Se ha empezado a asumir la lucha feminista como un estilo: adoptando una forma de vestir, un vocabulario, cierto uso de emblemas como el pañuelo verde o el color morado, como si fuera un membrete o una insignia. Está bien, de alguna forma, porque quizá así el feminismo se difunde y llega a más mujeres, sobre todo a las más jóvenes y a quienes carecen de acceso a circuitos de discusión más profundos, pero de menor difusión. Sin embargo, el reverso de esa divulgación es el riesgo de despolitizar la lucha feminista y convertirla en insignia pop, bloqueando su avance y democratización.

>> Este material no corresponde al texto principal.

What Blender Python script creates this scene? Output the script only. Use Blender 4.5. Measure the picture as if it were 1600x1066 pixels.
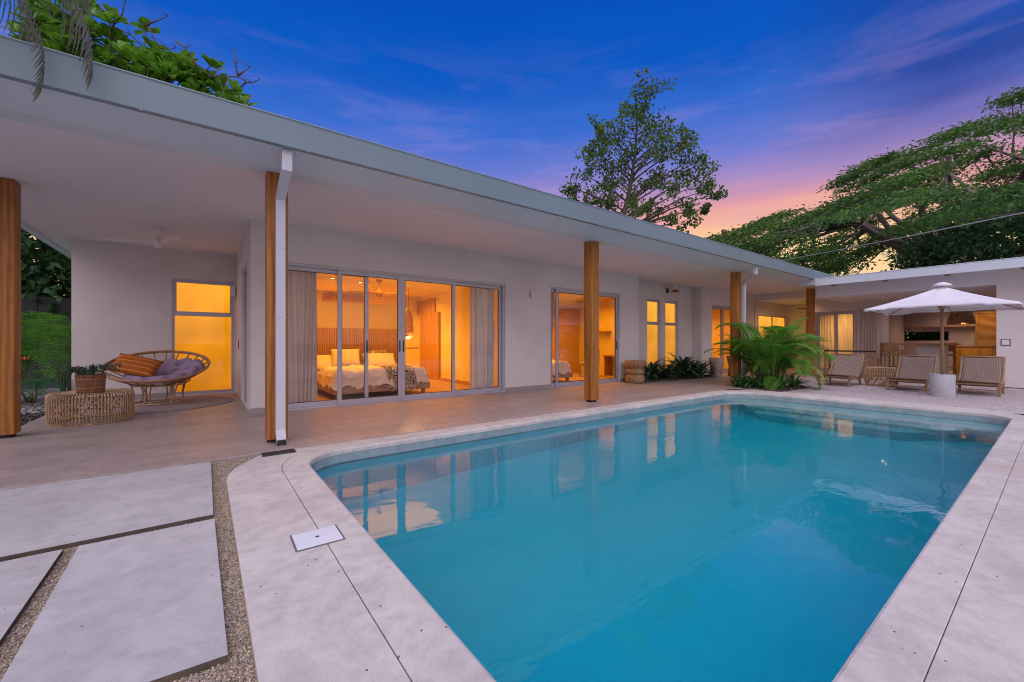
import bpy, bmesh, math, random
import numpy as np
from mathutils import Vector, Matrix, Euler
random.seed(7); RNG = np.random.default_rng(7)
for _o in list(bpy.data.objects): bpy.data.objects.remove(_o)
SC = bpy.context.scene
COL = SC.collection
R = math.radians
# ------------------------------------------------------------------ camera
cd = bpy.data.cameras.new('camera'); cam = bpy.data.objects.new('camera', cd); COL.objects.link(cam)
cam.location = (0, 0, 1.2)
cam.rotation_euler = (R(90), 0, -math.atan2(.5987, .801))
cd.sensor_width = 36; cd.lens = 645 / 1600 * 36; cd.shift_y = 2 / 1600
cd.clip_start = .05; cd.clip_end = 2000
SC.camera = cam
# ------------------------------------------------------------------ sky
def set_ramp(e, stops):
    e[0].position = stops[0][0]; e[-1].position = stops[-1][0]
    for p, c in stops[1:-1]: e.new(p)
    for i, (p, c) in enumerate(stops): e[i].color = (*c, 1) if hasattr(c, '__len__') else (c, c, c, 1)
W = bpy.data.worlds.new('World'); SC.world = W; W.use_nodes = True
def world():
    nt = W.node_tree; N = nt.nodes; L = nt.links; N.clear()
    out = N.new('ShaderNodeOutputWorld'); bg = N.new('ShaderNodeBackground'); L.new(bg.outputs[0], out.inputs[0])
    tc = N.new('ShaderNodeTexCoord'); sep = N.new('ShaderNodeSeparateXYZ'); L.new(tc.outputs['Generated'], sep.inputs[0])
    def M(op, a, b=None, c=None):
        n = N.new('ShaderNodeMath'); n.operation = op
        for i, x in enumerate((a, b, c)):
            if x is None: continue
            if hasattr(x, 'is_output'): L.new(x, n.inputs[i])
            else: n.inputs[i].default_value = x
        return n.outputs[0]
    def ramp(fac, stops, mode='LINEAR'):
        n = N.new('ShaderNodeValToRGB'); n.color_ramp.interpolation = mode; L.new(fac, n.inputs[0])
        set_ramp(n.color_ramp.elements, stops)
        return n.outputs[0]
    def mix(f, a, b):
        n = N.new('ShaderNodeMix'); n.data_type = 'RGBA'
        for i, x in ((0, f), (6, a), (7, b)):
            if hasattr(x, 'is_output'): L.new(x, n.inputs[i])
            else: n.inputs[i].default_value = x if i == 0 else (*x, 1)
        return n.outputs[2]
    x, y, z = sep.outputs
    az = M('ADD', M('MULTIPLY', x, .90), M('MULTIPLY', y, .444)); sg = M('ADD', M('MULTIPLY', x, .444), M('MULTIPLY', y, -.90))
    # long soft streaks of cloud
    mp = N.new('ShaderNodeMapping'); L.new(tc.outputs['Generated'], mp.inputs[0])
    mp.inputs['Scale'].default_value = (2.2, 2.2, 9.0); mp.inputs['Rotation'].default_value = (R(14), R(-10), 0)
    n1 = N.new('ShaderNodeTexNoise'); L.new(mp.outputs[0], n1.inputs[0]); n1.inputs['Scale'].default_value = 1.15
    n1.inputs['Detail'].default_value = 6; n1.inputs['Roughness'].default_value = .52; n1.inputs['Distortion'].default_value = .35
    wob = M('MULTIPLY', M('SUBTRACT', n1.outputs[0], .5), .11)
    p = M('ADD', M('ADD', z, wob), M('MULTIPLY', M('SUBTRACT', .85, az), .03))
    sky = ramp(p, [(0, (1.0, .66, .36)), (.19, (1.0, .68, .36)), (.235, (.95, .48, .33)), (.27, (.74, .34, .40)), (.32, (.40, .27, .56)),
                   (.385, (.15, .20, .64)), (.455, (.04, .15, .62)), (.545, (.004, .10, .54)), (.70, (.0005, .066, .45)), (1, (.004, .06, .38))])
    # darker slate-blue cloud bank over the sunset side
    mp2 = N.new('ShaderNodeMapping'); L.new(tc.outputs['Generated'], mp2.inputs[0])
    mp2.inputs['Scale'].default_value = (1.3, 1.3, 5.0); mp2.inputs['Rotation'].default_value = (R(20), R(-16), 0); mp2.inputs['Location'].default_value = (3.1, .7, 1.9)
    n2 = N.new('ShaderNodeTexNoise'); L.new(mp2.outputs[0], n2.inputs[0]); n2.inputs['Scale'].default_value = 1.3; n2.inputs['Detail'].default_value = 7; n2.inputs['Roughness'].default_value = .55
    dens = ramp_f(N, L, n2.outputs[0], .36, .60)
    side = ramp_f(N, L, sg, .02, .34)
    bank = M('MULTIPLY', M('MULTIPLY', side, M('ADD', .55, M('MULTIPLY', dens, .45))), M('MULTIPLY', ramp_f(N, L, z, .27, .40), .92))
    sky = mix(bank, sky, (.012, .048, .30))
    # fine wind-drawn wisps
    mp3 = N.new('ShaderNodeMapping'); L.new(tc.outputs['Generated'], mp3.inputs[0])
    mp3.inputs['Scale'].default_value = (2.6, 2.6, 16.0); mp3.inputs['Rotation'].default_value = (R(16), R(-13), 0)
    n3 = N.new('ShaderNodeTexNoise'); L.new(mp3.outputs[0], n3.inputs[0]); n3.inputs['Scale'].default_value = 1.5; n3.inputs['Detail'].default_value = 8; n3.inputs['Roughness'].default_value = .6; n3.inputs['Distortion'].default_value = .5
    wisp = M('MULTIPLY', ramp_f(N, L, n3.outputs[0], .46, .68), M('MULTIPLY', ramp_f(N, L, z, .62, .34), ramp_f(N, L, z, .16, .26)))
    sky = mix(M('MULTIPLY', wisp, .22), sky, (.52, .34, .62))
    # evening side opposite the sunset: brighter lavender, added out of view as fill
    back = ramp_f(N, L, M('MULTIPLY', az, -1), -.25, .75)
    sky = mix(M('MULTIPLY', back, .85), sky, (.62, .52, .80))
    zen = ramp_f(N, L, z, .62, .95)
    sky = mix(M('MULTIPLY', zen, .55), sky, (.34, .34, .72))
    L.new(sky, bg.inputs[0]); bg.inputs[1].default_value = SKY
def ramp_f(N, L, fac, a, b):
    n = N.new('ShaderNodeMapRange'); n.interpolation_type = 'SMOOTHSTEP'
    n.inputs[1].default_value = a; n.inputs[2].default_value = b; L.new(fac, n.inputs[0]); return n.outputs[0]
SKY = .59
world()
SC.view_settings.view_transform = 'Standard'; SC.view_settings.look = 'None'
SC.view_settings.exposure = .78; SC.view_settings.gamma = 1
sd = bpy.data.lights.new('fill_sun', 'SUN'); so = bpy.data.objects.new('fill_sun', sd); COL.objects.link(so)
sd.energy = 1.35; sd.angle = R(95); sd.color = (1.0, .92, .86)  # wide soft fill, added from above and behind the camera
so.rotation_euler = Vector((.30, .42, -.86)).to_track_quat('-Z', 'Y').to_euler()
cy = SC.cycles
cy.use_denoising = True; cy.max_bounces = 9; cy.diffuse_bounces = 4; cy.glossy_bounces = 4; cy.transmission_bounces = 8; cy.transparent_max_bounces = 16
cy.sample_clamp_indirect = 6; cy.use_adaptive_sampling = True; cy.adaptive_threshold = .02
cy.adaptive_threshold = .013; cy.filter_width = 1.05
try: cy.denoising_prefilter = 'ACCURATE'
except Exception: pass
try: cy.denoising_input_passes = 'RGB_ALBEDO_NORMAL'
except Exception: pass
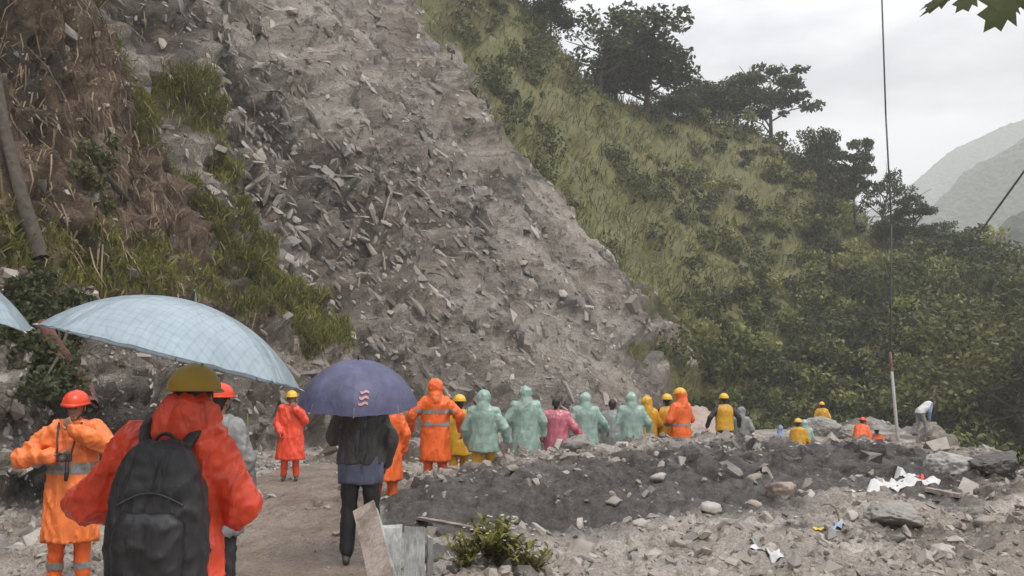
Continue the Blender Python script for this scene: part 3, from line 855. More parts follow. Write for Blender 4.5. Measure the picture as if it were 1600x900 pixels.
# the wood on the spur: one mass of crowns
def forest():
    r = np.random.default_rng(77)
    cs, rd, per = [], [], []
    tries = 0
    while len(cs) < 1800 and tries < 60000:
        tries += 1
        px = r.uniform(1075, 1720); Y = r.uniform(50, 106)
        x = (px - 800) / FPX * Y
        z = gz_fast(x, Y)
        py = 605 - (z - CAM.z) / Y * FPX
        if px > 1340 and Y > 83: continue
        dens = smooth01(np.array([px]), 1130, 1330)[0] * 0.75 + smooth01(np.array([py]), 420, 540)[0] * 0.75 + 0.10
        if py > 600 and px < 1180: dens *= 0.3
        if r.random() > dens: continue
        base = r.uniform(0.9, 2.1) * (0.75 + 0.5 * smooth01(np.array([px]), 1200, 1500)[0])
        for _ in range(3):
            o = r.normal(size=3) * [base * 0.7, base * 0.7, base * 0.45]
            cs.append(np.array([x, Y, z + base * 0.75]) + o); rd.append(np.array([1, 1, 0.8]) * base * r.uniform(0.5, 0.85)); per.append(int(72 * base ** 1.3))
    a = r.random(len(cs) // 3 + 1) < 0.3
    A_ = [k for k in range(len(cs)) if not a[k // 3]]; B_ = [k for k in range(len(cs)) if a[k // 3]]
    return [leaf_cloud([cs[k] for k in I], [rd[k] for k in I], [per[k] for k in I], 0.19, r) for I in (A_, B_)]
_zc = {}
_gxs = np.arange(0, 76, 1.5); _gys = np.arange(46, 112, 1.5)
_GX, _GY = np.meshgrid(_gxs, _gys); _GZ = height(_GX.ravel(), _GY.ravel()).reshape(_GX.shape)
def gz_fast(x, y):
    i = min(max((y - 46) / 1.5, 0), len(_gys) - 1.001); j = min(max(x / 1.5, 0), len(_gxs) - 1.001)
    a, b = int(i), int(j); u, v = i - a, j - b
    return (_GZ[a, b] * (1 - u) * (1 - v) + _GZ[a + 1, b] * u * (1 - v) + _GZ[a, b + 1] * (1 - u) * v + _GZ[a + 1, b + 1] * u * v)
M['leaf_bright'] = leafy('leaf_bright', (0.085, 0.095, 0.025), (0.33, 0.33, 0.11))
f1, f2 = forest()
stuff('forest', *f1, M['leaf_mid'], 'mixed dark green wood covering the far side of the valley')
stuff('forest', *f2, M['leaf_bright'], 'paler yellow green trees mixed through the valley wood')
# ------------------------------------------------------------------ shape collector for bodies and clothes
def _fr(d):
    d = d.normalized()
    a = Vector((1, 0, 0)) if abs(d.x) < 0.8 else Vector((0, 1, 0))
    u = d.cross(a).normalized(); return u, d.cross(u)

class MB:
    def __init__(s): s.v = []; s.f = []
    def rings(s, rings, cap=True):
        o = len(s.v); n = len(rings[0])
        for r in rings: s.v += [tuple(p) for p in r]
        for i in range(len(rings) - 1):
            for j in range(n):
                s.f.append((o + i * n + j, o + i * n + (j + 1) % n, o + (i + 1) * n + (j + 1) % n, o + (i + 1) * n + j))
        if cap:
            s.f.append(tuple(o + j for j in reversed(range(n))))
            s.f.append(tuple(o + (len(rings) - 1) * n + j for j in range(n)))
        return s
    def cap(s, p0, p1, r0, r1, n=10):
        """tapered limb with round ends"""
        p0, p1 = Vector(p0), Vector(p1); d = p1 - p0
        if d.length < 1e-6: d = Vector((0, 0, 1e-4))
        u, w = _fr(d); dn = d.normalized(); R = []
        for k in (-80, -50, -20): R.append((p0 + dn * r0 * math.sin(math.radians(k)), r0 * math.cos(math.radians(k))))
        for k in (20, 50, 80): R.append((p1 + dn * r1 * math.sin(math.radians(k)), r1 * math.cos(math.radians(k))))
        return s.rings([[c + (u * math.cos(a) + w * math.sin(a)) * r for a in [2 * math.pi * j / n for j in range(n)]] for c, r in R])
    def chain(s, pts, rads, n=10):
        for k in range(len(pts) - 1): s.cap(pts[k], pts[k + 1], rads[k], rads[k + 1], n)
        return s
    def ell(s, c, r, n=14, m=9, T=None):
        c = Vector(c); R = []
        for i in range(m):
            ph = math.pi * (i + 0.5) / m - math.pi / 2
            ring = []
            for j in range(n):
                th = 2 * math.pi * j / n
                q = Vector((r[0] * math.cos(ph) * math.cos(th), r[1] * math.cos(ph) * math.sin(th), r[2] * math.sin(ph)))
                ring.append(c + (T @ q if T else q))
            R.append(ring)
        return s.rings(R)
    def mesh(s, name, smooth=True):
        me = bpy.data.meshes.new(name); me.from_pydata(s.v, [], s.f)
        bm = bmesh.new(); bm.from_mesh(me); bmesh.ops.recalc_face_normals(bm, faces=bm.faces); bm.to_mesh(me); bm.free()
        me.polygons.foreach_set('use_smooth', [smooth] * len(me.polygons)); me.update()
        return me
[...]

Convertir el feminismo en un estilo de vida, haciendo hincapié en su identidad estética y contenidos de autocuidado, implica el riesgo de adaptarlo a nuestra vida en lugar de cuestionar cómo nos conducimos en ella, el fondo de la dominación patriarcal, el sexismo, la clase, el racismo y otras formas cotidianas de opresión; adherirlo a nuestras vidas sin asumir los cambios que su crítica conlleva equivale a retirar su carácter amenazador del estado de cosas. Como se ha mostrado en los últimos tiempos, mujeres de todos los partidos –incluso algunas panistas— son capaces de portar ciertas insignias sin reivindicar feminismo alguno, sin luchar por la despenalización del aborto que reivindican todos los feminismos, sin asumir los costos políticos, y particularmente electorales, que implicaría posicionarse en contra de los valores conservadores.
Para algunas mujeres que se dedican profesionalmente a la política ha resultado un escenario perfecto. Mientras usufructúan el movimiento, las cuotas de género, la centralidad de las mujeres y revindican que “¡necesitamos mujeres en la política, en espacios de toma de decisiones!”, dejan las tareas de combate a las violencias, de impulso de la despenalización del aborto a quienes hacemos activismo feminista sin cobijo del estado ni visibilidad mediática, sin recursos que sí tienen burócratas y políticas profesionales. En ello hay injusticia y deslealtad: muchas veces, quienes ocupan espacios en organismos nacionales, internacionales o en organizaciones bien posicionadas de la sociedad civil, recopilan, tratan o contratan a organizaciones feministas de base sin que se abran canales de ascenso o reconocimiento para feministas de abajo.
Esto tiene su explicación. La lucha por los derechos de las mujeres ha hecho visible la necesidad de que las mujeres estemos en espacios de toma de decisiones, de análisis, al frente de secretarías, instituciones, espacios de debate y la vida política. Pero quienes siguen accediendo a esos espacios, en su mayoría, son mujeres privilegiadas provenientes de la academia, preferentemente de universidades de renombre (si son extranjeras mejor), mayoritariamente blancas que han optado por el feminismo pop o la pose feminista, con poco contenido fuertemente político. Conocedoras de los conceptos, a menudo desconocen una multiplicidad de aristas de las experiencias de opresión que nunca han habitado.
No se puede asumir que necesitamos mujeres en el poder como si eso bastara para reposicionar demandas feministas. Necesitamos políticas feministas menos permeables, por su conveniencia política, al convencimiento inmediato del cómodo sitio de la individualidad, olvidando que, si llegaron a un espacio de poder, aun si fue por una cuota, esto se debe a una lucha que les antecede, con banderas y demandas muy claras, empujadas por organizaciones feministas menos visibles para el fem set del debate público.